Ashes to Nutrients

Myfather died recently. And then flowers came. “No flowers, please,” said the death announcement. A donation to a charity, instead, please. Still the flowers came. They were nice. They scented the room. They cheered me slightly. They made me think of the friends and family thoughtful enough to send them. And then they too died. As will my friends.

I’m in that kind of mood.

What should we do with life when death intrudes? I’m still working through it. But I will say this. As the summer gets ever more fecund and green, what really stays in my heart is the perennial raspberry bush a friend gave me a decade or so ago. The gift cost him exactly nothing and was given to me after I suffered another loss. I happened to be visiting his farm. On the morning of my departure I sat there admiring his sprawling acres and his fulsome bushes. “Why not take one?” he said. He shoved a spade into the earth, carved out one root ball from the glob of tendrils in the ground and put it all in a container.

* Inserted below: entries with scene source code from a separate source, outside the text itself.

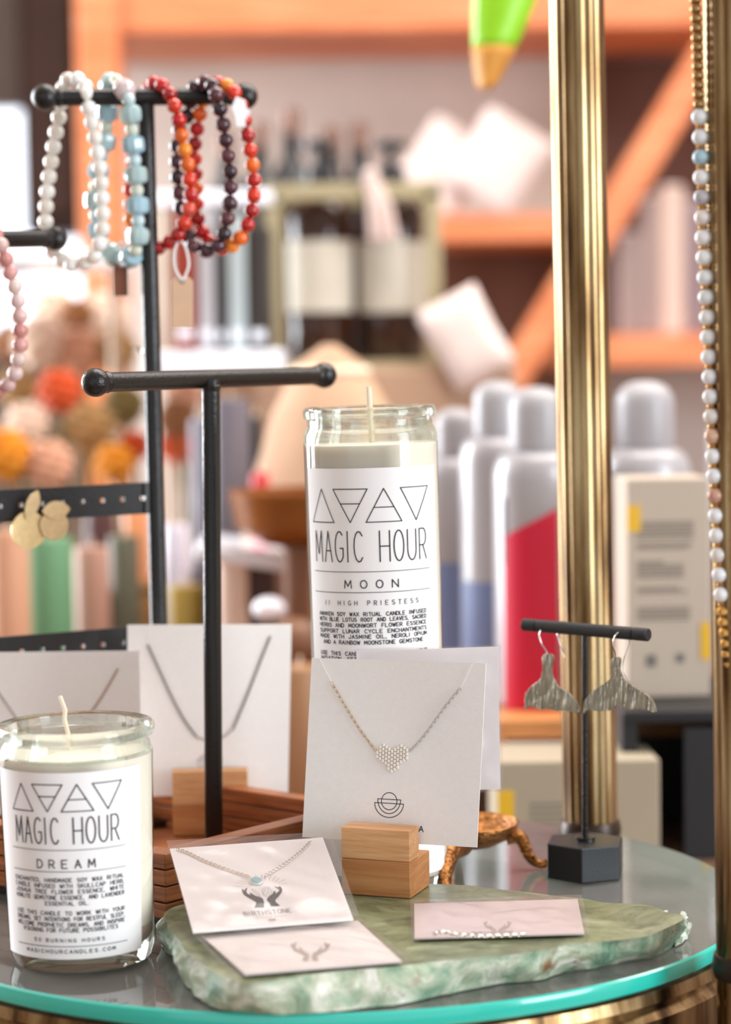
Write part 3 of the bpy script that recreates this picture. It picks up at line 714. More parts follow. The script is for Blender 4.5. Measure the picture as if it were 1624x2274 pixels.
# glass beads that glint
M_glint = mat('polished_steel', '#e9ebff', .12, 1)
for (px, py, y, r, lab) in ((232, 1041, 1.95, 9, 'small steel ball glinting above the earring strip'), (545, 1083, 2.0, 12, 'steel ball glinting left of the moon candle'), (420, 1030, 2.1, 22, 'large glinting steel ball between the black posts'), (625, 522, 2.3, 12, 'steel ball glinting at the basket corner'), (812, 520, 2.48, 12, 'steel ball glinting at the right bottle shoulder'), (918, 492, 2.48, 12, 'steel ball glinting at the right end of the basket'), (600, 318, 2.6, 14, 'steel ball glinting above the red bracelet'), (605, 230, 2.7, 30, 'cream glass globe right of the top crossbar')):
    pass
# middle: grey tins, linen hood, copper bowl, tray
cyl('grey_tin', 'grey canister between the front post and the linen hood', 'canister', 510, 2.2, 90, 885, zc0, '#6c6a76', rough=.3)
cyl('black_tube', 'slim black tube left of the linen hood', 'tube', 566, 2.3, 30, 925, zc0, '#161417', rough=.4)
cyl('grey_tin', 'bluish grey canister behind the front black post', 'canister', 455, 2.3, 70, 930, zc0, '#7c7986', rough=.3)
cyl('red_tin', 'small red tin beside the linen hood', 'tin', 575, 2.05, 40, 1050, zc0, '#c8323a', rough=.4)
cyl('cream_jar', 'cream jar right of the front black post', 'jar', 510, 1.95, 70, 1235, zc0, '#e6cdbc', rough=.3)
cyl('olive_jar', 'olive yellow jar between the two black posts', 'jar', 405, 2.0, 84, 1300, zc0, '#a88f3c', rough=.3)
hd = thing('linen_hood', 'beige linen cone-shaped bag behind the moon candle', 'bag', cpos(735, 2.12, zc0))
Hh = pxz(765, 2.12, 740) - zc0
MB().lathe([(.085, .0), (.095, .04), (.086, .15), (.075, Hh * .62), (.055, Hh * .82), (.03, Hh * .95), (.006, Hh)], 48, fn=lambda a, z: 1 + .03 * math.sin(a * 7 + z * 30)).build('cloth', mat('beige_linen', '#b8967a', .85, noise=.08, scale=20, bump=.3, bscale=200), hd)
MB().torus((0, 0, Hh * .93), .034, .004, a=24).build('drawstring', M_wick, hd)
bl = thing('copper_bowl', 'amber brown bowl in front of the linen hood', 'bowl', cpos(655, 1.9, zc0))
zb1 = pxz(1205, 1.9, 655) - zc0; zt1_ = pxz(1090, 1.9, 655) - zc0
MB().lathe([(.0, zb1), (.03, zb1 + .002), (.05, zb1 + .015), (.056, zt1_), (.054, zt1_ + .001), (.046, zb1 + .02), (0, zb1 + .01)], 48).build('bowl_wall', mat('amber_ceramic', '#8a4d12', .25, noise=.3, scale=12), bl)
MB().lathe([(.04, 0), (.04, .003), (.012, .012), (.012, zb1 - .004), (.03, zb1)], 32).build('pedestal_foot', mat('brown_clay', '#7c5238', .5), bl)
tr = thing('white_tray', 'bright bluish white tray on the counter right of the front black post', 'tray', cpos(540, 1.98, 0))
tz = pxz(1225, 1.98, 560)
MB().box((0, 0, tz), (w_(210, 1.98), .12, .014), rot=Ry(rad(9))).build('tray_floor', M_rackw, tr, bevel=.004)
MB().box((0, .0, (CT + tz) / 2), (.05, .05, tz - CT)).build('block_stand', M_walldark, tr)
ball('highlight_ball', 'white ball added in place of a highlight right of the front black post', 'highlight_ball', 598, 1352, 1.85, 34, mat('highlight_white', '#f4f4fb', .2), sc=(1.1, 1, .8))  # white ball on a stand, added as a stand-in for a bluish highlight
ball('wooden_ball', 'brown wooden ball left of the moon candle', 'ball', 660, 1430, 1.8, 60, mat('walnut_ball', '#7a5034', .5, noise=.2, scale=20))
cyl('brown_box_tin', 'brown canister left of the moon candle base', 'canister', 655, 1.72, 120, 1480, zc0, '#9c7350', rough=.5)
cyl('white_jar', 'pale jar behind the tall post at mid height', 'jar', 385, 2.1, 60, 1165, zc0, '#d8d6e6', rough=.2)

# ================================================================ ROUND GLASS TABLE
TC = Vector((-.023, 1.143)); TR = .211
tb = thing('glass_table', 'round glass-topped brass display table carrying the jewelry and candles', 'table', (TC.x, TC.y, 0))
M_edge = mat('polished_teal_glass_edge', '#2fc3b0', .18, coat=.6, spec=.6)
gt = .008
top = MB().lathe([(0, TT), (TR - .0012, TT)], 160); top.lathe([(TR - .0012, TT - gt), (0, TT - gt)], 160)
# keep only the discs
gl = MB()
seg = 160
for z, up in ((TT, 1), (TT - gt, 0)):
    ring = [(TR * .994 * math.cos(2 * PI * k / seg), TR * .994 * math.sin(2 * PI * k / seg), z) for k in range(seg)]
    gl.add(ring, [tuple(range(seg)) if up else tuple(reversed(range(seg)))])
gl.build('glass_top', M_tableglass, tb, smooth=None)
ed = MB(); prof = [(TR * .994, TT), (TR - .0003, TT - .0008), (TR, TT - .002), (TR, TT - gt + .002), (TR - .0003, TT - gt + .0008), (TR * .994, TT - gt)]
vs = []; fs = []
for r, z in prof:
    for k in range(seg): vs.append((r * math.cos(2 * PI * k / seg), r * math.sin(2 * PI * k / seg), z))
for i in range(len(prof) - 1):
    for k in range(seg): fs.append((i * seg + k, (i + 1) * seg + k, (i + 1) * seg + (k + 1) % seg, i * seg + (k + 1) % seg))
ed.add(vs, fs); ed.build('glass_edge', M_edge, tb, label='teal polished glass edge')
fr = MB()
fp = [(TR - .006, TT - gt - .001), (TR + .001, TT - gt - .001), (TR + .002, TT - .014), (TR - .001, TT - .017), (TR + .003, TT - .021), (TR + .003, TT - .036), (TR - .001, TT - .038), (TR - .006, TT - .036), (TR - .006, TT - gt - .001)]
vs = []; fs = []
for r, z in fp:
    for k in range(seg): vs.append((r * math.cos(2 * PI * k / seg), r * math.sin(2 * PI * k / seg), z))
for i in range(len(fp) - 1):
    for k in range(seg): fs.append((i * seg + (k + 1) % seg, (i + 1) * seg + (k + 1) % seg, (i + 1) * seg + k, i * seg + k))
fr.add(vs, fs); fr.build('brass_rim', M_brass, tb)
def reeded(a, z): return 1 + .055 * (abs(math.sin(a * 7)) - .5)
def post(px, py, wpx_, tilt, nm='post'):
    p = at_z(px, py, 0); R = w_(wpx_, p.y) / 2
    x, y = p.x - TC.x, p.y - TC.y
    mb = MB(); prof = [(R, .05)] + [(R, .05 + i * (2.1 - .05) / 30) for i in range(1, 31)]
    mb.lathe(prof, 168, c=(0, 0, -TT), fn=reeded)
    o = mb.build('brass_post', M_brass, tb, loc=(x, y, TT), rot=(0, tilt, 0), smooth=30)
    for zc in ((.0025, -.03, .4735) if px < 1500 else (.0025, .6)):
        MB().lathe([(R * .9, zc - .006), (R * 1.1, zc - .005), (R * 1.17, zc), (R * 1.1, zc + .005), (R * .9, zc + .006)], 48).build('collar', M_collar, o, label='dark metal collar')
    MB().lathe([(0, -TT), (.03, -TT + .001), (.03, -TT + .01), (R, -TT + .02), (R, -TT + .05)], 40).build('foot', M_brass, o)
post(1312, 1850, 119, rad(-.55)); post(1668, 2155, 150, rad(-.6))
pl_ = at_z(1312, 1850, 0)
for (x, y) in ((-.215, .04), (-.13, .195)):
    if x == -.13: continue
    mb = MB(); R = .0155; mb.lathe([(R, .05), (R, 2.1)], 168, c=(0, 0, -TT), fn=reeded); mb.build('brass_post', M_brass, tb, loc=(x, y, TT), smooth=30)
# lower tier
lt = MB().lathe([(0, TT - .070), (TR - .006, TT - .070), (TR - .006, TT - .062), (0, TT - .062)], 96)
lt.build('lower_tier', mat('lower_tier_board', '#a2979a', .3, noise=.15, scale=14), tb)
zb2 = -.0618  # white strip added below the glass to stand in for its glare band
pp = [at_z(x, y, zb2) for x, y in ((300, 2080), (420, 2080), (700, 2290), (520, 2300), (330, 2150))]
c0_ = sum(pp, Vector()) / 5
glare_o = MB().prism([(p.x - c0_.x, p.y - c0_.y) for p in pp], 0, .0008).build('glare_strip', mat('glare_strip_white', '#fbfcff', .3), loc=c0_, smooth=None)
tag(glare_o, 'white strip added on the lower tier in place of the glare left of the stone', 'paper')
# ================================================================ CHAINS AND SMALL HARDWARE
def chain(mb, pts, link=.0022, wire=.00028, lift=0):
    ps = resample(pts, link * .72)
    for i, (a, b) in enumerate(zip(ps, ps[1:])):
        d = (b - a).normalized(); m = (a + b) / 2
        Rm = align(d) @ Ry(PI / 2)                 # x along the chain
        roll = rad(35 if i % 2 else -40)
        mb.torus(m, link * .36, wire, rot=Rm @ Rx(roll), a=8, b=5, sc=(1.35, .85))

# ================================================================ CANDLES IN GLASS JARS
def candle(name, label, px, pyb, Rb, Rt, top_z, tilt, cfg):
    p = at_z(px, pyb, 0)
    o = thing(name, label, 'candle', (p.x, p.y, TT + .0003), (0, tilt, 0))
    H = top_z; t = .0026; rr = cfg['rim']
    Rof = lambda z: Rb + (Rt - Rb) * min(1, max(0, z / (H * .9)))
    zw = cfg['wax_top']
    # thick glass: base and neck/rim in solid glass, wall between as clear sheet
    lo = .012
    gp = [(0, .0016), (Rb * .7, .001), (Rb * .86, 0), (Rb * .95, .0012), (Rb * 1.0, .006), (Rof(lo), lo), (Rof(lo) - t, lo), (Rb * .9, .0085), (0, .0085)]
    MB().lathe(gp, 72).build('jar_base', M_jar, o, label='thick clear glass base')
    MB().grid(lambda u, v: Vector((Rof(lo + (zw - lo) * v) * math.cos(2 * PI * u), Rof(lo + (zw - lo) * v) * math.sin(2 * PI * u), lo + (zw - lo) * v)), 72, 6).build('jar_wall', M_jarthin, o)
    Rn = cfg['neck']; R1 = Rof(zw)
    n = [(R1, zw), (R1, cfg['shoulder']), (R1 * .5 + Rn * .5, cfg['shoulder'] + (cfg['zneck'] - cfg['shoulder']) * .7), (Rn, cfg['zneck']), (Rn, H - cfg['lip'] - .001), (rr * .99, H - cfg['lip']), (rr, H - cfg['lip'] * .55),
         (rr * .995, H - cfg['lip'] * .25), (rr * .965, H), (Rn - t * .9, H - .0006), (Rn - t * 1.2, H - cfg['lip'] * 1.1), (Rn - t, cfg['zneck']), (R1 - t, cfg['shoulder'] - .001), (R1 - t, zw), (R1, zw)]
    mbn = MB(); vs = []; fs = []; sg = 72
    for r, z in n:
        for k in range(sg): vs.append((r * math.cos(2 * PI * k / sg), r * math.sin(2 * PI * k / sg), z))
    for i in range(len(n) - 1):
        for k in range(sg): fs.append((i * sg + k, i * sg + (k + 1) % sg, (i + 1) * sg + (k + 1) % sg, (i + 1) * sg + k))
    mbn.add(vs, fs).build('jar_rim', M_jar, o, label='clear glass neck and rolled rim')
    rw = lambda z: Rof(z) - .0006
    zl = cfg.get('pink', None)
    z0 = .0098
    if zl:
        MB().lathe([(0, z0), (rw(z0) * .97, z0), (rw(z0), z0 + .001), (rw(zl), zl), (0, zl)], 64).build('wax_base', M_waxpink, o, label='pink tinted wax')
        z0 = zl
    MB().lathe([(0, z0), (rw(z0), z0), (rw(zw), zw - .0012), (rw(zw) * .985, zw - .0004), (rw(zw) * .8, zw - .0008), (0, zw)], 64).build('wax', M_wax, o)
    wk = cfg['wick']; MB().tube([(x, y, zw - .002 + z) for x, y, z in wk], cfg['wr'], 10).build('wick', M_wick, o)
    # label on the cylinder, lettering in ink
    a0, a1, za, zb, off = cfg['label']; R0 = lambda z: Rof(z) + .0004
    S = lambda u, z, e=0: Vector(((R0(z) + e) * math.sin(u), -(R0(z) + e) * math.cos(u), z))
    MB().grid(lambda u, v: S(rad(a0 + (a1 - a0) * u), za + (zb - za) * v), 48, 2).build('label_sheet', M_label, o, label='white printed paper label')
    lab = o.children[-1]
    ctr = rad(cfg['ctr']); Rm = R0((za + zb) / 2)
    fn = lambda u, v: S(ctr + u / Rm, v, .00025)
    return o, lab, fn
def zpix(y, yd, px): return at_y(px, y, yd).z - TT

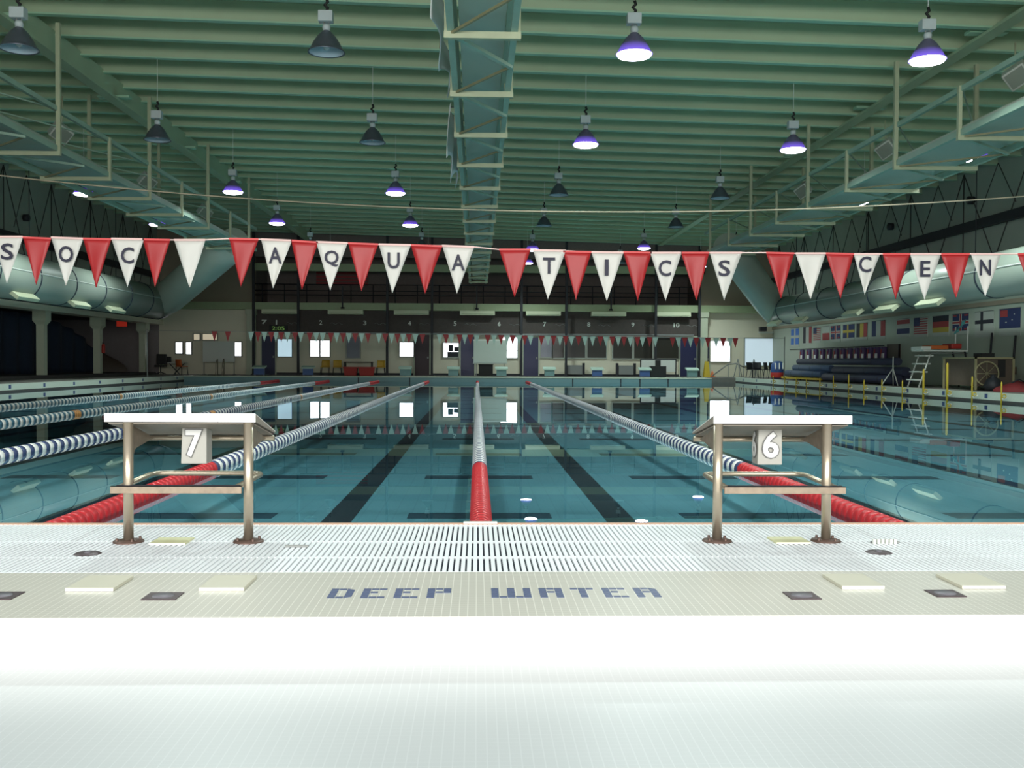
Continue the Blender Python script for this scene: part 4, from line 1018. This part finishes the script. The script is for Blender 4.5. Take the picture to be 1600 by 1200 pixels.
# lifeguard chair
def guard_chair():
    y = 33.0; x0, x1 = 14.75, 16.3; t = thing('lifeguard_chair', (15.5, y, 0), 'tall white lifeguard chair with red cushions on the right deck', 'lifeguard chair')
    zp = 1.25
    mb('off_white').box(x0+.05, x1, y-.45, y+.45, zp-.05, zp).build('platform', parent=t)
    mb('orange').box(x0+.35, x1-.6, y-.35, y+.35, zp+.02, zp+.16).build('seat_cushion', parent=t, bevel=.03)
    mb('red').box(x1-.5, x1-.15, y-.35, y+.35, zp+.05, zp+.22).build('seat_cushion', parent=t, bevel=.03)
    mb('off_white').box(x0, x0+.34, y-.4, y+.4, zp, zp+.12).build('foot_rest', parent=t, bevel=.02)
    for s_ in (-1, 1):
        mb('off_white').tube([(x0+.30, y+s_*.42, zp-.15), (x0-.08, y+s_*.42, 0)], .025, 8).build('ladder_rail', parent=t)
        mb('off_white').tube([(x1, y+s_*.42, zp), (x1, y+s_*.42, 2.05)], .025, 8).build('back_post', parent=t)
        mb('dark_steel').tube([(x1-.1, y+s_*.42, zp), (x1+.15, y+s_*.42, 0)], .03, 8).build('leg', parent=t)
    for q in range(4):
        z = .25+q*.27; xx = x0-.08+.38*z/1.1
        mb('off_white').box(xx-.14, xx+.12, y-.42, y+.42, z-.02, z+.02).build('step', parent=t)
    mb('grey_mid').tube([(x0+.3, y-.42, zp-.1), (x1, y-.42, zp-.1)], .02, 6).build('side_rail', parent=t)
guard_chair()
c = atx(1503, 510, 15.9)
t = thing('towel', (16.25, 32.55, 2.0), 'teal towel draped over the back of the lifeguard chair', 'towel')
m = mb('teal_cloth'); pts = []
for j in range(7):
    for q in range(5):
        u, v = q/4, j/6; p = at(1512-13*v-6*u*(1-v*.2)+2*math.sin(v*6), 499+20*v+3*u, 32.4); pts.append((p.x+.0, 32.5+.05*math.sin(q*2+j), p.z))
m.poly(pts, [(a*5+q, a*5+q+1, (a+1)*5+q+1, (a+1)*5+q) for a in range(6) for q in range(4)], True); o = m.build('towel_cloth', parent=t); s_ = o.modifiers.new('s', 'SOLIDIFY'); s_.thickness = .02
# brown cart with a big yellow reel
def reel_cart():
    x0, x1, y0, y1 = 15.0, 16.2, 29.6, 31.6; t = thing('reel_cart', (15.6, 30.6, 0), 'brown storage cart with a big round reel left of the red bag', 'cart')
    mb('brown').box(x0+.1, x1, y0, y1, .12, .95).build('cart_body', parent=t)
    mb('truss_cream').box(x0+.05, x1+.03, y0-.03, y0, .1, 1.0).build('cart_panel', parent=t) if 0 else None
    m = mb('brace_brown')
    for x_ in (x0+.06, x1+.02):
        for y_ in (y0-.02, y1+.02): m.box(x_-.03, x_+.03, y_-.03, y_+.03, 0, 1.0)
    m.box(x0+.03, x1+.05, y0-.05, y0-.01, .95, 1.0); m.box(x0+.03, x0+.08, y0, y1, .95, 1.0); m.build('cart_frame', parent=t)
    c_ = (15.38, y0-.08, .50)
    mb('brace_brown').lathe([(.36+.025*math.cos(q*math.pi/3), .025*math.sin(q*math.pi/3)) for q in range(7)], c_, 28, 'Y').build('reel_ring', parent=t)
    m = mb('brace_brown')
    for q in range(4): an = q*math.pi/4; m.tube([(c_[0]-.36*math.cos(an), c_[1], c_[2]-.36*math.sin(an)), (c_[0]+.36*math.cos(an), c_[1], c_[2]+.36*math.sin(an))], .010, 5)
    m.build('reel_spokes', parent=t)
    mb('black').box(15.3, 15.7, y0+.1, y0+.6, .95, 1.12).build('top_box', parent=t)
    mb('black').box(15.75, 15.98, y0-.02, y0+.02, .4, .92).build('dark_panel', parent=t)
reel_cart()
t = thing('red_bag', (15.5, 27.6, 0), 'lumpy dark red bag on the right deck at the frame edge', 'bag')
m = mb('bag_red'); pts = []
for j in range(7):
    for q in range(17):
        an = q/16*2*math.pi; v = j/6; rr = (1-v**2.5)*(1+.12*math.sin(3*an)+.06*math.sin(7*an)); pts.append((15.45+.6*rr*math.cos(an), 27.9+.5*rr*math.sin(an), .30*v*(1+.1*math.sin(2*an))))
m.poly(pts, [(a*17+q, a*17+q+1, (a+1)*17+q+1, (a+1)*17+q) for a in range(6) for q in range(16)], True); m.build('bag_body', parent=t)
mb('dark_steel').tube([(15.2, 27.8, .26), (15.4, 27.75, .36), (15.6, 27.8, .26)], .02, 6).build('bag_handle', parent=t)
t = thing('ball_sack', (14.9, 29.0, 0), 'small dark sack between the cart and the red bag', 'sack')
mb('dark_steel').lathe([(.001, 0), (.22, 0), (.27, .15), (.18, .34), (.06, .42), (.09, .48), (.001, .46)], (15.3, 29.0, 0), 12).build('sack_body', parent=t)
# poles on the right wall
for i, (pa, pb) in enumerate((((1550, 520), (1546, 574)), ((1587, 524), (1582, 583)))):
    a, b = atx(*pa, WR-.08), atx(*pb, WR-.08)
    t = thing('rescue_pole', tuple(a), 'long dark pole hanging on the right wall, %s of two' % ('farther', 'nearer')[i], 'pole', 'rescue poles on the right wall')
    mb('dark_steel').tube([tuple(a), tuple(b)], .035, 8).build('pole_shaft', parent=t)
    mb('brown').tube([tuple(b), (b.x, b.y-.18, b.z-.02), (b.x, b.y-.2, b.z+.2)], .03, 6).build('pole_hook', parent=t)
# wall speaker at the far right
c = at(1193, 515, 56.4); t = thing('wall_speaker', tuple(c), 'small wall speaker on a bracket above the pale blind', 'speaker')
mb('dark_steel').box(c.x-.25, c.x+.1, 56.1, 56.5, c.z-.1, c.z+.15).build('speaker_body', parent=t); mb('off_white').box(c.x-.2, c.x+.6, 56.5, 56.8, c.z-.2, c.z-.12).build('shelf_bracket', parent=t)

# ------------------------------------------------------------------ flags on the right wall
def wall_flag(pa, pb, t0, b0, pieces, lab):
    """pa..pb photo columns (left is the far side); pieces = (u0,v0,u1,v1,mat), u from the far side, v from the top"""
    A, B = atx(pa, 505, WR-.03).y, atx(pb, 505, WR-.03).y
    zt, zb = atx(pb, t0, WR-.03).z, atx(pb, b0, WR-.03).z
    f = thing('wall_flag', (WR-.03, (A+B)/2, zt), lab, 'flag', 'national flags on the right wall')
    m = mb('f_white').box(WR-.02, WR, A, B, zb, zt)
    for i, pc in enumerate(pieces):
        u0, v0, u1, v1, mt = pc[:5]; e = .021+.002*i
        m.use(mt).box(WR-e-.002, WR-.019, A+(B-A)*u0, A+(B-A)*u1, zt+(zb-zt)*v0, zt+(zb-zt)*v1)
    m.build('flag_cloth', parent=f)
    mb('grey_mid').tube([(WR-.03, A, zt), (WR-.03, B, zt)], .012, 5).build('flag_rod', parent=f)
def cross(u, cu, cv): return (0, .4, 1, .55, u), (.33, 0, .45, 1, u)
V3 = lambda a, b, c: [(0, 0, .33, .82, a), (.33, 0, .67, .82, b), (.67, 0, 1, .82, c)]
uj = [(0, 0, 1, .82, 'f_blue'), (0, .33, 1, .5, 'f_white'), (.42, 0, .58, .82, 'f_white'), (0, .37, 1, .46, 'f_red'), (.46, 0, .54, .82, 'f_red'), (.05, .05, .25, .12, 'f_red'), (.75, .05, .95, .12, 'f_red'), (.05, .7, .25, .77, 'f_red'), (.75, .7, .95, .77, 'f_red')]
stripes = [(0, .06+.12*q, 1, .12+.12*q, 'f_red') for q in range(7)]
wall_flag(1236, 1248, 512, 541, [(0, .05, .4, .4, 'f_sky'), (.6, .05, 1, .4, 'f_sky'), (0, .55, .4, .9, 'f_sky'), (.6, .55, 1, .9, 'f_sky')], 'flag with blue and white quarters, farthest of the wall flags')
wall_flag(1255, 1268, 510, 537, [(0, 0, .3, .95, 'f_black'), (.7, 0, 1, .95, 'f_red')], 'flag with dark, white and red upright bands, second from the far end')
wall_flag(1271, 1282, 511, 535, stripes + [(0, 0, .45, .4, 'f_blue')], 'small red striped flag with a blue corner, third from the far end')
wall_flag(1285, 1296, 509, 531, [(.0, .5, 1, 1, 'f_red')], 'flag white above and red below in the row')
wall_flag(1298, 1313, 508, 534, uj, 'blue flag with red and white crosses in the farther group')
wall_flag(1317, 1335, 506, 532, [(0, 0, 1, .82, 'f_blue'), (0, .34, 1, .50, 'f_yellow'), (.36, 0, .48, .82, 'f_yellow')], 'blue flag with a yellow cross on the right wall')
wall_flag(1338, 1355, 504, 531, V3('f_black', 'f_yellow', 'f_red'), 'flag with black, yellow and red upright bands')
wall_flag(1362, 1383, 500, 530, V3('f_blue', 'f_white', 'f_red'), 'flag with blue, white and red upright bands')
wall_flag(1401, 1421, 497, 527, [(0, .06, 1, .28, 'f_red'), (0, .52, 1, .80, 'f_blue')], 'flag with red, white and blue level bands')
wall_flag(1428, 1449, 495, 526, stripes + [(0, 0, .42, .42, 'f_blue')], 'larger red striped flag with a blue corner, nearer group')
wall_flag(1457, 1482, 492, 525, [(0, 0, 1, .28, 'f_black'), (0, .28, 1, .56, 'f_red'), (0, .56, 1, .80, 'f_yellow')], 'flag with black, red and gold level bands')
wall_flag(1488, 1513, 489, 522, uj, 'blue flag with red and white crosses behind the teal towel')
wall_flag(1523, 1552, 485, 526, [(0, .33, 1, .48, 'f_black'), (.3, 0, .44, .75, 'f_black')], 'white flag with a dark cross on the right wall')
wall_flag(1561, 1594, 480, 524, [(0, 0, 1, .72, 'f_blue'), (.05, .05, .4, .3, 'f_red'), (.3, .48, .36, .52, 'f_white'), (.7, .2, .74, .24, 'f_white'), (.6, .4, .64, .44, 'f_white')], 'dark blue flag with small stars, nearest of the wall flags')
struct(mb('brown_panel').box(WR-.04, WR, 20, YB, Z(1.95), Z(2.1)).build('trim_5'))

for o in bpy.data.objects:
    if '_o' in o: del o['_o']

According to a 2007 study a single cut rose can cost as much as 6 pounds of carbon dioxide emissions.

The brave raspberry survived the seven hour drive home in my trunk and when I planted it in my Ground Zero Garden, a stone’s throw from where Manhattan’s World Trade Center towers collapsed (yes, more death), it thrived. It loved shade. It loved sun. It expanded so much that I divided it again and again forming a hedge eventually which keeps us in raspberries for much of the growing season. Not a bumper crop. Enough to make a bowl of cereal interesting.

And so I wonder about the flowers that come with death. According to a 2007 study a single cut rose can cost as much as 6 pounds of carbon dioxide emissions. Greenhouse gasses that cause more, well, death.

I wonder if the best reaction to death shouldn’t be more life. A few years out from his death at the age of 100 the back-to-the-land movement founder Scott Nearing was asked what he wanted done with his mortal remains. “Throw me on the compost pile,” he barked. But he’s right, no? Not ashes to ashes. Not dust to dust. But nutrients to life.

Maybe that’s what made me make a series of cuttings from my wine grapes last year. Maybe that’s what made me carefully root them and prepare them to be passed on to others. Several of them have gone to my friends.

One has stayed right here, over my father’s ashes.